BEGIN GIVEN DATA

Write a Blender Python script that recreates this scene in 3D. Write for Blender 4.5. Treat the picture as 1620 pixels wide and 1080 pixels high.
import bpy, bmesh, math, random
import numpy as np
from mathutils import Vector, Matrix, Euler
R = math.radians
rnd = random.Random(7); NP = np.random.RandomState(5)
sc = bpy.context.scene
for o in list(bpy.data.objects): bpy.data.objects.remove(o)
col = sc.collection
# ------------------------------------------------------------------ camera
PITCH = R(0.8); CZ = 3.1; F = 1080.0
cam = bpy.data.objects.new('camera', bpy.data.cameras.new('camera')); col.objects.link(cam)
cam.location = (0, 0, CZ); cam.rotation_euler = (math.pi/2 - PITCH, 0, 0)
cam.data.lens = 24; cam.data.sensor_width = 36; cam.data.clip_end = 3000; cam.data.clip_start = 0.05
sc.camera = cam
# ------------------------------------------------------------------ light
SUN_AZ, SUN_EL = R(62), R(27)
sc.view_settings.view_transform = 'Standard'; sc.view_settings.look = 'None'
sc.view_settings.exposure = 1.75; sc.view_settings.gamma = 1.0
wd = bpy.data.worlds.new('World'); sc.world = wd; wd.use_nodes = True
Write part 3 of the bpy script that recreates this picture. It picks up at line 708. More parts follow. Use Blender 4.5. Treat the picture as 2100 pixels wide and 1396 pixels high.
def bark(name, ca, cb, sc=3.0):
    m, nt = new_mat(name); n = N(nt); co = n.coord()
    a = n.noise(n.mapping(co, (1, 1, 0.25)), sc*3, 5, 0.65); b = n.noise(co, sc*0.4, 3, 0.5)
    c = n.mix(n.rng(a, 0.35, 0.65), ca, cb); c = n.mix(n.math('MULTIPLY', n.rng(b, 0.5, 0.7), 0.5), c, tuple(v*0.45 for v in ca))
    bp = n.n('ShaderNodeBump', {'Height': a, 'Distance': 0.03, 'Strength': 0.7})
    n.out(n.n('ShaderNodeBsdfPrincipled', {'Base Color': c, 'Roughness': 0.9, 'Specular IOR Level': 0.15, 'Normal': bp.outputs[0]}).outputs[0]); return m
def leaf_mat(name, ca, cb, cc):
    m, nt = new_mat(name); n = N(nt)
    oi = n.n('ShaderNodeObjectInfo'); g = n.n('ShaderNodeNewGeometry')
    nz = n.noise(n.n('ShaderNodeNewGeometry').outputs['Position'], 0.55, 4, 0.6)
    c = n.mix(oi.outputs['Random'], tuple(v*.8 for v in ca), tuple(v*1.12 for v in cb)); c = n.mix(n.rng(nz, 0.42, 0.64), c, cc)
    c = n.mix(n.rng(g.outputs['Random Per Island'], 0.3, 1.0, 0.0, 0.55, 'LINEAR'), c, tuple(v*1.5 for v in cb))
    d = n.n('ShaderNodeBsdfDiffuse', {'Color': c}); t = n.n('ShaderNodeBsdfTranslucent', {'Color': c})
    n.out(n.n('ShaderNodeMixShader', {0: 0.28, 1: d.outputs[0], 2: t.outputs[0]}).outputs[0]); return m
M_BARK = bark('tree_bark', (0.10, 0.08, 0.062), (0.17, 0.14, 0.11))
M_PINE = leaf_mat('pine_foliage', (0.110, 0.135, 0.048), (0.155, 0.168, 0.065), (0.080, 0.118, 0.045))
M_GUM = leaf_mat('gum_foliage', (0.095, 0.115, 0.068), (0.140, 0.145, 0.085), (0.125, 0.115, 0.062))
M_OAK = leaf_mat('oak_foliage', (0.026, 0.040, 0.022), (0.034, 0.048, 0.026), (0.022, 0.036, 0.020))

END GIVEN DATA

• SHORT PROBLEM: Reproduce the data in its entirety, matching each character.

• ANSWER BELOW:
Write a Blender Python script that recreates this scene in 3D. Write for Blender 4.5. Treat the picture as 1620 pixels wide and 1080 pixels high.
import bpy, bmesh, math, random
import numpy as np
from mathutils import Vector, Matrix, Euler
R = math.radians
rnd = random.Random(7); NP = np.random.RandomState(5)
sc = bpy.context.scene
for o in list(bpy.data.objects): bpy.data.objects.remove(o)
col = sc.collection
# ------------------------------------------------------------------ camera
PITCH = R(0.8); CZ = 3.1; F = 1080.0
cam = bpy.data.objects.new('camera', bpy.data.cameras.new('camera')); col.objects.link(cam)
cam.location = (0, 0, CZ); cam.rotation_euler = (math.pi/2 - PITCH, 0, 0)
cam.data.lens = 24; cam.data.sensor_width = 36; cam.data.clip_end = 3000; cam.data.clip_start = 0.05
sc.camera = cam
# ------------------------------------------------------------------ light
SUN_AZ, SUN_EL = R(62), R(27)
sc.view_settings.view_transform = 'Standard'; sc.view_settings.look = 'None'
sc.view_settings.exposure = 1.75; sc.view_settings.gamma = 1.0
wd = bpy.data.worlds.new('World'); sc.world = wd; wd.use_nodes = True
Write part 3 of the bpy script that recreates this picture. It picks up at line 708. More parts follow. Use Blender 4.5. Treat the picture as 2100 pixels wide and 1396 pixels high.
def bark(name, ca, cb, sc=3.0):
    m, nt = new_mat(name); n = N(nt); co = n.coord()
    a = n.noise(n.mapping(co, (1, 1, 0.25)), sc*3, 5, 0.65); b = n.noise(co, sc*0.4, 3, 0.5)
    c = n.mix(n.rng(a, 0.35, 0.65), ca, cb); c = n.mix(n.math('MULTIPLY', n.rng(b, 0.5, 0.7), 0.5), c, tuple(v*0.45 for v in ca))
    bp = n.n('ShaderNodeBump', {'Height': a, 'Distance': 0.03, 'Strength': 0.7})
    n.out(n.n('ShaderNodeBsdfPrincipled', {'Base Color': c, 'Roughness': 0.9, 'Specular IOR Level': 0.15, 'Normal': bp.outputs[0]}).outputs[0]); return m
def leaf_mat(name, ca, cb, cc):
    m, nt = new_mat(name); n = N(nt)
    oi = n.n('ShaderNodeObjectInfo'); g = n.n('ShaderNodeNewGeometry')
    nz = n.noise(n.n('ShaderNodeNewGeometry').outputs['Position'], 0.55, 4, 0.6)
    c = n.mix(oi.outputs['Random'], tuple(v*.8 for v in ca), tuple(v*1.12 for v in cb)); c = n.mix(n.rng(nz, 0.42, 0.64), c, cc)
    c = n.mix(n.rng(g.outputs['Random Per Island'], 0.3, 1.0, 0.0, 0.55, 'LINEAR'), c, tuple(v*1.5 for v in cb))
    d = n.n('ShaderNodeBsdfDiffuse', {'Color': c}); t = n.n('ShaderNodeBsdfTranslucent', {'Color': c})
    n.out(n.n('ShaderNodeMixShader', {0: 0.28, 1: d.outputs[0], 2: t.outputs[0]}).outputs[0]); return m
M_BARK = bark('tree_bark', (0.10, 0.08, 0.062), (0.17, 0.14, 0.11))
M_PINE = leaf_mat('pine_foliage', (0.110, 0.135, 0.048), (0.155, 0.168, 0.065), (0.080, 0.118, 0.045))
M_GUM = leaf_mat('gum_foliage', (0.095, 0.115, 0.068), (0.140, 0.145, 0.085), (0.125, 0.115, 0.062))
M_OAK = leaf_mat('oak_foliage', (0.026, 0.040, 0.022), (0.034, 0.048, 0.026), (0.022, 0.036, 0.020))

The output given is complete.